Short task: Reproduce every record below exactly as it appears.

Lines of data
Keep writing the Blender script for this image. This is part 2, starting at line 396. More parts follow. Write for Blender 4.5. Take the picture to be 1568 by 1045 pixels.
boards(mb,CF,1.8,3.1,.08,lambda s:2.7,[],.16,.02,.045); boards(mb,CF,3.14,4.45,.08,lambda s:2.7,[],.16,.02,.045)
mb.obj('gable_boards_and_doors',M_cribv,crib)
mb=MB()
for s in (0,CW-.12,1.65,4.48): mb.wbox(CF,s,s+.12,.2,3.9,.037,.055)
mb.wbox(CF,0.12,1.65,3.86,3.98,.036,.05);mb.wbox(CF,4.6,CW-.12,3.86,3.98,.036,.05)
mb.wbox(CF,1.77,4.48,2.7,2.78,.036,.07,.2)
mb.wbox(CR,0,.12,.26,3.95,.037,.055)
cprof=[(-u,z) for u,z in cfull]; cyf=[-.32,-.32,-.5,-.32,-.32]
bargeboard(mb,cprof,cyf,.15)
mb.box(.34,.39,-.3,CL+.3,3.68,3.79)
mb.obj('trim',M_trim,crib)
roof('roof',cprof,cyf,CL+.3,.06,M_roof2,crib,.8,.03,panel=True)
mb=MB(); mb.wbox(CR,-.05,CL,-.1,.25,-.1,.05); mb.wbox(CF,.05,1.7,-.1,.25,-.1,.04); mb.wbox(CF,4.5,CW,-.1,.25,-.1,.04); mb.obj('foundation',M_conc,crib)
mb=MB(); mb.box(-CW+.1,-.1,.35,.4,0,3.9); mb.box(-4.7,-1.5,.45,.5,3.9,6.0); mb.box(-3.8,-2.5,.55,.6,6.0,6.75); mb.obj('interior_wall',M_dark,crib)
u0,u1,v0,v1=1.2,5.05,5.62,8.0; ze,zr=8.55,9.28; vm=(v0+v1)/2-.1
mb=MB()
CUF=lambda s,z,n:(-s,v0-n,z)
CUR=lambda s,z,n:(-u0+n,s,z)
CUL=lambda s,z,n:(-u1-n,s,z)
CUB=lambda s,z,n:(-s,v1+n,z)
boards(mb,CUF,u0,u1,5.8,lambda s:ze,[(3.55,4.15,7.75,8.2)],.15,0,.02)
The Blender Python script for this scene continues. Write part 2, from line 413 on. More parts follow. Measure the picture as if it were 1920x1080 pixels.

Answer below:
Keep writing the Blender script for this image. This is part 2, starting at line 396. More parts follow. Write for Blender 4.5. Take the picture to be 1568 by 1045 pixels.
boards(mb,CF,1.8,3.1,.08,lambda s:2.7,[],.16,.02,.045); boards(mb,CF,3.14,4.45,.08,lambda s:2.7,[],.16,.02,.045)
mb.obj('gable_boards_and_doors',M_cribv,crib)
mb=MB()
for s in (0,CW-.12,1.65,4.48): mb.wbox(CF,s,s+.12,.2,3.9,.037,.055)
mb.wbox(CF,0.12,1.65,3.86,3.98,.036,.05);mb.wbox(CF,4.6,CW-.12,3.86,3.98,.036,.05)
mb.wbox(CF,1.77,4.48,2.7,2.78,.036,.07,.2)
mb.wbox(CR,0,.12,.26,3.95,.037,.055)
cprof=[(-u,z) for u,z in cfull]; cyf=[-.32,-.32,-.5,-.32,-.32]
bargeboard(mb,cprof,cyf,.15)
mb.box(.34,.39,-.3,CL+.3,3.68,3.79)
mb.obj('trim',M_trim,crib)
roof('roof',cprof,cyf,CL+.3,.06,M_roof2,crib,.8,.03,panel=True)
mb=MB(); mb.wbox(CR,-.05,CL,-.1,.25,-.1,.05); mb.wbox(CF,.05,1.7,-.1,.25,-.1,.04); mb.wbox(CF,4.5,CW,-.1,.25,-.1,.04); mb.obj('foundation',M_conc,crib)
mb=MB(); mb.box(-CW+.1,-.1,.35,.4,0,3.9); mb.box(-4.7,-1.5,.45,.5,3.9,6.0); mb.box(-3.8,-2.5,.55,.6,6.0,6.75); mb.obj('interior_wall',M_dark,crib)
u0,u1,v0,v1=1.2,5.05,5.62,8.0; ze,zr=8.55,9.28; vm=(v0+v1)/2-.1
mb=MB()
CUF=lambda s,z,n:(-s,v0-n,z)
CUR=lambda s,z,n:(-u0+n,s,z)
CUL=lambda s,z,n:(-u1-n,s,z)
CUB=lambda s,z,n:(-s,v1+n,z)
boards(mb,CUF,u0,u1,5.8,lambda s:ze,[(3.55,4.15,7.75,8.2)],.15,0,.02)
The Blender Python script for this scene continues. Write part 2, from line 413 on. More parts follow. Measure the picture as if it were 1920x1080 pixels.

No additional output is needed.